My students and I learned to understand something about these secrets. We understood that secretiveness cloaks us in shame, which becomes an impenetrable fortress, a false sense of strength. But what’s really happening is shame hardening into silence. What we’re left with in the pit of our stomachs is a feeling of worthlessness. I’m not enough. This is stupid. This is never going to happen. This place is where I find myself fearing that I have no words left, only silence and shame.

Yet this is the very place we must confront ourselves when we write.

It is where we choose to rise, speak, and change injustice with our fearless imagination and work.

What you write is a gift, a collection of all the strange and beautiful and painful moments you’ve acquired over the years. When you devote yourself to an art form, you embrace a life of risk. Of being hated. Of being completely ignored or forgotten. You may be the first one in your family to be an artist, to go to college, to come out. You may not be welcome by folks you thought were your friends, your own family. You may break up with someone you love.
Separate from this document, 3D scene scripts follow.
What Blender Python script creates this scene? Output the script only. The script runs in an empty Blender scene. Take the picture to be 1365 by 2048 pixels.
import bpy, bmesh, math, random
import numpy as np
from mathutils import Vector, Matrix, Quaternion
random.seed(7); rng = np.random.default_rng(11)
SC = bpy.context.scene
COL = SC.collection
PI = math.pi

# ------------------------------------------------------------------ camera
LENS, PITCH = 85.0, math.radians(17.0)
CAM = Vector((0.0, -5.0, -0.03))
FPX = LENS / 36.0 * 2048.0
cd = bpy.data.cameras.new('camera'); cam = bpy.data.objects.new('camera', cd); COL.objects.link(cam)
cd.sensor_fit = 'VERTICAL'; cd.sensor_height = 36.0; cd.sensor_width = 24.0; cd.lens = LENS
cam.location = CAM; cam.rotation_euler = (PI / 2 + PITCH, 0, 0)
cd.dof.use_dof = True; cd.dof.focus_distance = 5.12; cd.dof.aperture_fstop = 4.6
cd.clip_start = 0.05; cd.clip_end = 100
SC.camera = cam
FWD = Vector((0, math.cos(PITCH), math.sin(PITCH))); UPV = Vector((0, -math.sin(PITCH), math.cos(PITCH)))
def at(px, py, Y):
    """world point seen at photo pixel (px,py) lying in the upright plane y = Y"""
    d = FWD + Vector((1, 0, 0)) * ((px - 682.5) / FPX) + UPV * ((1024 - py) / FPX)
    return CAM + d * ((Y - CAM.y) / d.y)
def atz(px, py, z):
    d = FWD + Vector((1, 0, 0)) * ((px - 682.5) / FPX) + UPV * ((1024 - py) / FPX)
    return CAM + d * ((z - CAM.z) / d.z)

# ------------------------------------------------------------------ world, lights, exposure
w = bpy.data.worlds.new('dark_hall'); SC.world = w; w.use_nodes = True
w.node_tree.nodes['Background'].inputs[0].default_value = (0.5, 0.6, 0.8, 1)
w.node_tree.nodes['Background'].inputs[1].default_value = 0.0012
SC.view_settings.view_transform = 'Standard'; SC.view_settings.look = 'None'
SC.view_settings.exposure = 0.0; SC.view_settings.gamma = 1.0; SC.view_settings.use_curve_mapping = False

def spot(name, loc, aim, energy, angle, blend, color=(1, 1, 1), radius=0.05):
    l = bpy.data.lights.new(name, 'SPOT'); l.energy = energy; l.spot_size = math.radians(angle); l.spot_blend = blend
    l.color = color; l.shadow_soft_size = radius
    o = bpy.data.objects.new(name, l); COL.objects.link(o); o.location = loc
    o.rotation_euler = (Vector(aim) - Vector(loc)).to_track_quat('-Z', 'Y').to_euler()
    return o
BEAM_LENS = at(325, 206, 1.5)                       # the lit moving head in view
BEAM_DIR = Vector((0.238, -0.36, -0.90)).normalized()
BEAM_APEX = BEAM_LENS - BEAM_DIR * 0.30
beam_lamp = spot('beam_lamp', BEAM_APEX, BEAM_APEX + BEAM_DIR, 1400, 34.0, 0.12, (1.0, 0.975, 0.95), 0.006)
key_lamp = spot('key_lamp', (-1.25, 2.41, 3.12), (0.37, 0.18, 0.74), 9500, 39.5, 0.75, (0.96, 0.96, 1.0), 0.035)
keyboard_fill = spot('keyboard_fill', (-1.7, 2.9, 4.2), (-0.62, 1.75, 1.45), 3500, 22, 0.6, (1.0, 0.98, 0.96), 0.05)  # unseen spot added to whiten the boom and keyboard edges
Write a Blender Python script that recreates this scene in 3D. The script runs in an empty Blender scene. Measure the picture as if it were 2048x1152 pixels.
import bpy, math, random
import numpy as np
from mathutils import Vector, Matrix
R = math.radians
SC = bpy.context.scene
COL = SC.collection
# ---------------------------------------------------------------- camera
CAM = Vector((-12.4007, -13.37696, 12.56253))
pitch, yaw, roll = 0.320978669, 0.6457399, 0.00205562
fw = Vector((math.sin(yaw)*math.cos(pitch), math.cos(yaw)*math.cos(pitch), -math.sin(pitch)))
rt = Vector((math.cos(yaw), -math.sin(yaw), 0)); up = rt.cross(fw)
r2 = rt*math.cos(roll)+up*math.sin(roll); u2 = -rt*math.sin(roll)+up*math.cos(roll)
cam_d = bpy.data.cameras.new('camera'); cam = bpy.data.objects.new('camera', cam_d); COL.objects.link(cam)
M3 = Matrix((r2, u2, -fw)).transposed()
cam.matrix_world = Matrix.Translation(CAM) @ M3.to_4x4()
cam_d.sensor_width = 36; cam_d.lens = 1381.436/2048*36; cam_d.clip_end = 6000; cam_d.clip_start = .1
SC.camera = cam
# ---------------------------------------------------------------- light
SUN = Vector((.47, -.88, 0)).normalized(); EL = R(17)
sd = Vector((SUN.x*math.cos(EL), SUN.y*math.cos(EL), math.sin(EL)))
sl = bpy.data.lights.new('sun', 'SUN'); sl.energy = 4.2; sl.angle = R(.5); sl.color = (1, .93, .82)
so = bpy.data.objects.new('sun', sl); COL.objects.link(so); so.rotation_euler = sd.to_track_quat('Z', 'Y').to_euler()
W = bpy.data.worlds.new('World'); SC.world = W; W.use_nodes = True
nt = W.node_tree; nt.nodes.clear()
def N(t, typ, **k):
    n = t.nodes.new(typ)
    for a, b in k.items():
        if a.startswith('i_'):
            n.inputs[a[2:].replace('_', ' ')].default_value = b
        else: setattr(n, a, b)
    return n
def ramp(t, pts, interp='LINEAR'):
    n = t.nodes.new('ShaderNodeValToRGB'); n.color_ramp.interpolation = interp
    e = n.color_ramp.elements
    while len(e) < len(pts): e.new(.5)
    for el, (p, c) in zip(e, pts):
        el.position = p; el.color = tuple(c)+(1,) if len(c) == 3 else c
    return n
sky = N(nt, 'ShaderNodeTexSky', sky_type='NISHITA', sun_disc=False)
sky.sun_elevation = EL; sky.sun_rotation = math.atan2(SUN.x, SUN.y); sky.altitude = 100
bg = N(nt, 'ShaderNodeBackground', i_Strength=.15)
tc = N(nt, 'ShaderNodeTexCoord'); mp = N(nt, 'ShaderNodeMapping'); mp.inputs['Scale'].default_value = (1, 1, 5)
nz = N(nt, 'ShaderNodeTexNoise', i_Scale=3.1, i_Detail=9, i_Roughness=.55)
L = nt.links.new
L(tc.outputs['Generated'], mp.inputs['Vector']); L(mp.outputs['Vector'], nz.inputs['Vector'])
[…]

You will start to feel as if you’re making a big mistake.

And yet, every writer must continue to look for stories embedded in every interaction and observation of the patterns, shapes, colors, smells, sounds and feels of everyday life. Take in the silence of trees, sun and stars. And remember, there is always a dark underbelly. A writer is a mediator between light and dark, hope and despair, past, present, and future. Each and every day will bring you to task. That tiny voice inside that doubts and is afraid will never, ever go away—but it will keep you honest. When you feel as though you have no words left, remember: the world needs your work.

TANWI NANDINI Islam is the author of Bright Lines (Penguin 2015), a finalist for the Center for Fiction First Novel Prize, Edmund White Debut Fiction Award, the Brooklyn Eagles Literary Prize, and the inaugural selection of Chirlane McCray, the First Lady of New York City’s Gracie Book Club. Nandini Islam is the founder of Hi Wildflower (www.hiwildflower.com), a fragrance and beauty house. A graduate of Brooklyn College MFA and Vassar College, she lives in Brooklyn, New York.